Fatal white-out or not, that indication of some belief in some sort of future means we don’t have to go along with the know-it-all pessimism Altman expects us to preen ourselves with. Altman himself is, I think, probably fussing away at his dull feathers but a couple of other options are there if we want to pursue them. 

You could easily see Quinet as dreary nihilism, an existentialist despair that all life can ever be is an arbitrary game of futile savagery in a howling void, and if you live in Kent that might seem like the most obvious interpretation, but St Christopher’s teen Goth poetry isn’t presented as a level-headed observation.

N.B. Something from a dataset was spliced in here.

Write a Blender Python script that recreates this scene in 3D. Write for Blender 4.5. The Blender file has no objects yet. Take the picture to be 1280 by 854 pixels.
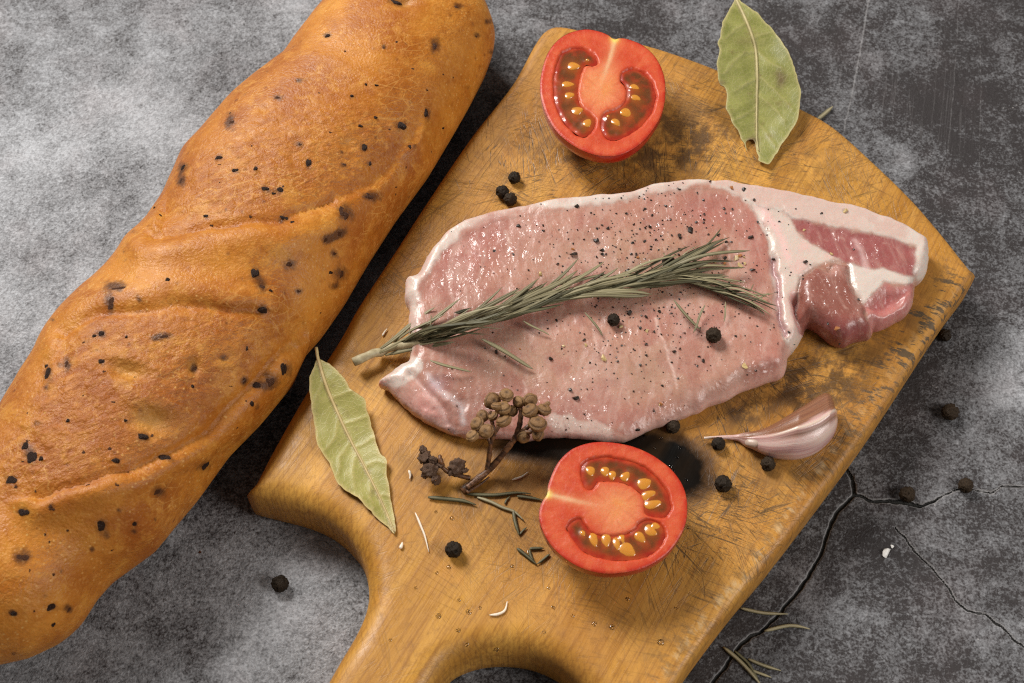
import bpy, bmesh, math, random
import numpy as np
from mathutils import Vector, Matrix, noise as mnoise
from mathutils.geometry import delaunay_2d_cdt
from mathutils.bvhtree import BVHTree

random.seed(7)
RNG = np.random.default_rng(11)
SC = bpy.context.scene
COL = SC.collection

# ---------------------------------------------------------------- camera, light, exposure
TILT, DIST, LENS = math.radians(30.0), 0.50, 50.0
cam_data = bpy.data.cameras.new('camera')
cam_data.lens = LENS
cam_data.sensor_width = 36.0
cam_data.clip_start = 0.01
cam_data.clip_end = 20.0
cam = bpy.data.objects.new('camera', cam_data)
cam.location = (0, -DIST * math.sin(TILT), DIST * math.cos(TILT))
cam.rotation_euler = (TILT, 0, 0)
COL.objects.link(cam)
SC.camera = cam
cam_data.dof.use_dof = True
cam_data.dof.focus_distance = 0.475
cam_data.dof.aperture_fstop = 20.0

world = bpy.data.worlds.new('World')
SC.world = world
world.use_nodes = True
bg = world.node_tree.nodes['Background']
bg.inputs[0].default_value = (1.0, 0.98, 0.95, 1)
bg.inputs[1].default_value = 0.15


def area(name, loc, target, sx, sy, watts, color):
    l = bpy.data.lights.new(name, 'AREA')
    l.shape = 'RECTANGLE'
    l.size, l.size_y, l.energy, l.color = sx, sy, watts, color
    o = bpy.data.objects.new(name, l)
    o.location = loc
    o.rotation_euler = (Vector(target) - Vector(loc)).to_track_quat('-Z', 'Y').to_euler()
    COL.objects.link(o)
    return o


area('key_softbox', (-0.70, 0.80, 1.02), (-0.03, 0.0, 0.0), 0.50, 0.54, 31.0, (1.0, 0.97, 0.93))
area('fill_softbox', (0.86, -0.40, 0.70), (0.05, 0.0, 0.0), 0.44, 0.44, 8.3, (1.0, 0.96, 0.92))

SC.view_settings.view_transform = 'Standard'
SC.view_settings.look = 'None'
SC.view_settings.exposure = 0.0
SC.view_settings.gamma = 1.0
SC.render.engine = 'CYCLES'
SC.cycles.use_denoising = False
SC.cycles.filter_width = 1.15
SC.cycles.max_bounces = 8
SC.cycles.caustics_reflective = False
SC.cycles.caustics_refractive = True
SC.cycles.blur_glossy = 0.5
SC.cycles.sample_clamp_indirect = 4.0

# ---------------------------------------------------------------- camera geometry: photo point -> place on a level plane
EYE = np.array([0, -DIST * math.sin(TILT), DIST * math.cos(TILT)])
UP = np.array([0, math.cos(TILT), math.sin(TILT)])
FWD = np.array([0, math.sin(TILT), -math.cos(TILT)])
K = 36.0 / LENS / 1280.0
T = 0.022                                   # board thickness


def ray(px, py):
    return np.array([1.0, 0, 0]) * ((px - 640) * K) + UP * ((427 - py) * K) + FWD


def P(px, py, z=0.0):
    d = ray(px, py)
    return EYE + d * ((z - EYE[2]) / d[2])


def PP(pts, z=0.0):
    return np.array([P(p[0], p[1], p[2] if len(p) > 2 else z) for p in pts])


def proj(v):
    v = np.asarray(v, float) - EYE
    dep = v @ FWD
    return np.stack([640 + v[:, 0] / dep / K, 427 - (v @ UP) / dep / K], 1)


def zoomed(pts, scale, ox, oy):
    return [(ox + p[0] / scale, oy + p[1] / scale) + tuple(p[2:]) for p in pts]


# ---------------------------------------------------------------- numeric helpers
def catmull(pts, step, closed=True):
    """evenly spaced smooth curve through pts (N,k)"""
    p = np.asarray(pts, float)
    n = len(p)
    out = []
    for i in range(n if closed else n - 1):
        if closed:
            a, b, c, d = p[(i - 1) % n], p[i], p[(i + 1) % n], p[(i + 2) % n]
        else:
            a, b, c, d = p[max(i - 1, 0)], p[i], p[i + 1], p[min(i + 2, n - 1)]
        for t in np.linspace(0, 1, 12, endpoint=False):
            out.append(0.5 * ((2 * b) + (c - a) * t + (2 * a - 5 * b + 4 * c - d) * t * t + (3 * b - a - 3 * c + d) * t ** 3))
    if not closed:
        out.append(p[-1])
    q = np.array(out)
    if closed:
        q = np.vstack([q, q[:1]])
    s = np.concatenate([[0], np.cumsum(np.linalg.norm(np.diff(q[:, :2], axis=0), axis=1))])
    m = max(4, int(round(s[-1] / step)))
    u = np.linspace(0, s[-1], m + 1)
    r = np.stack([np.interp(u, s, q[:, k]) for k in range(q.shape[1])], 1)
    return r[:-1] if closed else r


def dist_line(pts, line, closed=False):
    pts = np.asarray(pts, float)
    l = np.asarray(line, float)
    if closed:
        l = np.vstack([l, l[:1]])
    best = np.full(len(pts), 1e9)
    for i in range(len(l) - 1):
        a, b = l[i, :2], l[i + 1, :2]
        ab = b - a
        t = np.clip(((pts - a) @ ab) / max(ab @ ab, 1e-12), 0, 1)
        best = np.minimum(best, np.linalg.norm(pts - a - t[:, None] * ab, axis=1))
    return best


def inside(pts, poly):
    pts = np.asarray(pts, float)
    p = np.asarray(poly, float)
    res = np.zeros(len(pts), bool)
    j = len(p) - 1
    for i in range(len(p)):
        yi, yj = p[i, 1], p[j, 1]
        c = (yi > pts[:, 1]) != (yj > pts[:, 1])
        xx = (p[j, 0] - p[i, 0]) * (pts[:, 1] - yi) / (yj - yi if yj != yi else 1e-9) + p[i, 0]
        res ^= c & (pts[:, 0] < xx)
        j = i
    return res


def sd(pts, poly):
    """signed distance, positive inside"""
    d = dist_line(pts, poly, True)
    return np.where(inside(pts, poly), d, -d)


def sstep(x, a, b):
    t = np.clip((x - a) / (b - a), 0, 1)
    return t * t * (3 - 2 * t)


def vnoise(x, y, seed=0):
    xi, yi = np.floor(x).astype(np.int64), np.floor(y).astype(np.int64)
    fx, fy = x - xi, y - yi

    def h(a, b):
        n = (a * 374761393 + b * 668265263 + seed * 1274126177) & 0xFFFFFFFF
        n = ((n ^ (n >> 13)) * 1274126177) & 0xFFFFFFFF
        return ((n ^ (n >> 16)) & 0xFFFF) / 65535.0
    u, v = fx * fx * (3 - 2 * fx), fy * fy * (3 - 2 * fy)
    return (h(xi, yi) * (1 - u) + h(xi + 1, yi) * u) * (1 - v) + (h(xi, yi + 1) * (1 - u) + h(xi + 1, yi + 1) * u) * v


def fbm(q, scale, seed=0, oct=4):
    r, a, tot = 0, 1.0, 0
    x, y = q[:, 0] / scale, q[:, 1] / scale
    for o in range(oct):
        r = r + a * vnoise(x + 17.3 * o, y - 9.1 * o, seed + o)
        tot += a
        x, y, a = x * 2.03, y * 2.03, a * 0.5
    return r / tot - 0.5


def blobs(q, items):
    """items: x, y, rx, ry, angle(deg), weight"""
    out = np.zeros(len(q))
    for x, y, rx, ry, an, w in items:
        c, s = math.cos(math.radians(an)), math.sin(math.radians(an))
        dx, dy = q[:, 0] - x, q[:, 1] - y
        out += w * np.exp(-(((dx * c + dy * s) / rx) ** 2 + ((-dx * s + dy * c) / ry) ** 2))
    return out


def cdt(outline, spacing, insets=()):
    """triangulated region in mm: outline first, then inset rings, then a jittered grid; returns 2D verts and triangles"""
    o = np.asarray(outline, float)
    nrm = np.roll(o, -1, 0) - np.roll(o, 1, 0)
    nrm = np.stack([-nrm[:, 1], nrm[:, 0]], 1)
    nrm /= np.linalg.norm(nrm, axis=1)[:, None] + 1e-12
    area2 = np.sum(o[:, 0] * np.roll(o[:, 1], -1) - np.roll(o[:, 0], -1) * o[:, 1])
    if area2 < 0:
        nrm = -nrm
    pts = [o]
    last = 0
    for d in insets:
        r = o + nrm * d
        dd = dist_line(r, o, True)
        pts.append(r[inside(r, o) & (dd > d * 0.93)])
        last = d
    x0, y0 = o.min(0)
    x1, y1 = o.max(0)
    gx, gy = np.meshgrid(np.arange(x0, x1, spacing), np.arange(y0, y1, spacing * 0.866))
    gx[1::2] += spacing * 0.5
    g = np.stack([gx.ravel(), gy.ravel()], 1)
    g += RNG.uniform(-0.12, 0.12, g.shape) * spacing
    g = g[inside(g, o)]
    g = g[dist_line(g, o, True) > last + spacing * 0.55]
    pts.append(g)
    allp = np.vstack(pts)
    n = len(o)
    vc = [Vector((float(a), float(b))) for a, b in allp]
    res = delaunay_2d_cdt(vc, [], [list(range(n))], 1, 1e-6, True)
    v2, faces, ov = res[0], res[2], res[3]
    v2 = np.array([(v.x, v.y) for v in v2])
    tri = np.array(faces)
    keep = inside(v2[tri].mean(1), o)
    faces = [f for f, k in zip(faces, keep) if k]
    order = np.full(n, -1)
    for i, src in enumerate(ov):
        for s in src:
            if s < n:
                order[s] = i
    return v2, [tuple(f) for f in faces], order


# ---------------------------------------------------------------- object helpers
def make_mesh(name, verts, faces, mat=None, smooth=True, attrs=None, colors=None, normals=None):
    me = bpy.data.meshes.new(name)
    me.from_pydata([tuple(map(float, v)) for v in verts], [], faces)
    me.update()
    if smooth:
        me.polygons.foreach_set('use_smooth', [True] * len(me.polygons))
    for k, v in (attrs or {}).items():
        a = me.attributes.new(k, 'FLOAT', 'POINT')
        a.data.foreach_set('value', np.asarray(v, np.float32))
    for k, v in (colors or {}).items():
        a = me.attributes.new(k, 'FLOAT_COLOR', 'POINT')
        c = np.ones((len(v), 4), np.float32)
        c[:, :3] = v
        a.data.foreach_set('color', c.ravel())
    if mat:
        me.materials.append(mat)
    if normals is not None:
        me.normals_split_custom_set_from_vertices([tuple(map(float, n)) for n in normals])
    return me


def link(name, me, parent=None, loc=(0, 0, 0)):
    o = bpy.data.objects.new(name, me)
    o.location = loc
    COL.objects.link(o)
    if parent is not None:
        o.parent = parent
    return o


def tag(o, label=None, cat=None, group=None, kind=None):
    if label:
        o['label'] = label
    if cat:
        o['category'] = cat
    if group:
        o['group'] = group
    if kind:
        o['kind'] = kind
    return o


def thing(name, loc, label, cat, group=None):
    o = bpy.data.objects.new(name, None)
    o.empty_display_size = 0.01
    o.location = tuple(map(float, loc))
    COL.objects.link(o)
    return tag(o, label, cat, group)


def part(name, verts, faces, mat, parent, **kw):
    """a part given in world coordinates under a thing whose origin is its base"""
    v = np.asarray(verts, float)
    off = np.array(parent.location)
    if parent.parent is not None:
        off = off + np.array(parent.parent.location)
    return link(name, make_mesh(name, v - off, faces, mat, **kw), parent)


def single(name, verts, faces, mat, base, label, cat, group=None, **kw):
    v = np.asarray(verts, float) - np.asarray(base, float)
    return tag(link(name, make_mesh(name, v, faces, mat, **kw), None, tuple(map(float, base))), label, cat, group)


def tube(path, radii, n=8, flat=1.0, up=(0, 0, 1)):
    """swept tube; flat = height/width ratio of the section"""
    p = np.asarray(path, float)
    m = len(p)
    r = np.broadcast_to(np.asarray(radii, float), (m,))
    verts, faces = [], []
    for i in range(m):
        t = p[min(i + 1, m - 1)] - p[max(i - 1, 0)]
        t /= np.linalg.norm(t) + 1e-12
        s = np.cross(t, np.asarray(up, float))
        s /= np.linalg.norm(s) + 1e-12
        u = np.cross(s, t)
        for k in range(n):
            a = 2 * math.pi * k / n
            verts.append(p[i] + s * math.cos(a) * r[i] + u * math.sin(a) * r[i] * flat)
    for i in range(m - 1):
        for k in range(n):
            faces.append((i * n + k, i * n + (k + 1) % n, (i + 1) * n + (k + 1) % n, (i + 1) * n + k))
    faces.append(tuple(range(n - 1, -1, -1)))
    faces.append(tuple((m - 1) * n + k for k in range(n)))
    return np.array(verts), faces


def smooth_path(pts, n):
    p = np.asarray(pts, float)
    q = catmull(p, 1e-9 + np.sum(np.linalg.norm(np.diff(p, axis=0), axis=1)) / n, False) if len(p) > 2 else np.linspace(p[0], p[-1], n)
    return q


def ico(subdiv):
    bm = bmesh.new()
    bmesh.ops.create_icosphere(bm, subdivisions=subdiv, radius=1.0)
    v = np.array([x.co[:] for x in bm.verts])
    f = [tuple(x.index for x in fc.verts) for fc in bm.faces]
    bm.free()
    return v, f


def vertex_normals(verts, faces):
    v = np.asarray(verts, float)
    n = np.zeros_like(v)
    for f in faces:
        a = v[f[0]]
        for i in range(1, len(f) - 1):
            c = np.cross(v[f[i]] - a, v[f[i + 1]] - a)
            for k in (f[0], f[i], f[i + 1]):
                n[k] += c
    return n / (np.linalg.norm(n, axis=1)[:, None] + 1e-15)


def bvh(verts, faces):
    return BVHTree.FromPolygons([Vector(map(float, v)) for v in verts], faces)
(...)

Or you could imagine Essex finds a better life, and bless your cotton socks if you do. Or you could take it as a political film, bordering on Marxist, as a metaphor for alienation under capitalist totalitarianism in the freezing shadow of a dead left where the spectre that once haunted Europe is now just a ghost. 

A left-wing take on Quintet would mean thinking of it as a negative example; like Threads a few years later, it explores what a morally emaciated world looks like with no social connections, with no clear sense of the past, with no prospects of change for the better – shuffling round an empty shabby city, playing a stupid lethal game just to trick themselves out of suicide. Their meaninglessness is our meaningless existence without class consciousness. It’s too late for them, and it’s sort of too late for us if the only choice is to push on regardless. You wish you could argue back, and say it’s not too late, and this isn’t helping things, Mr Altman; and you’d be right to do it, by all means, but I’d say he’s clearly right to feel less than buoyant.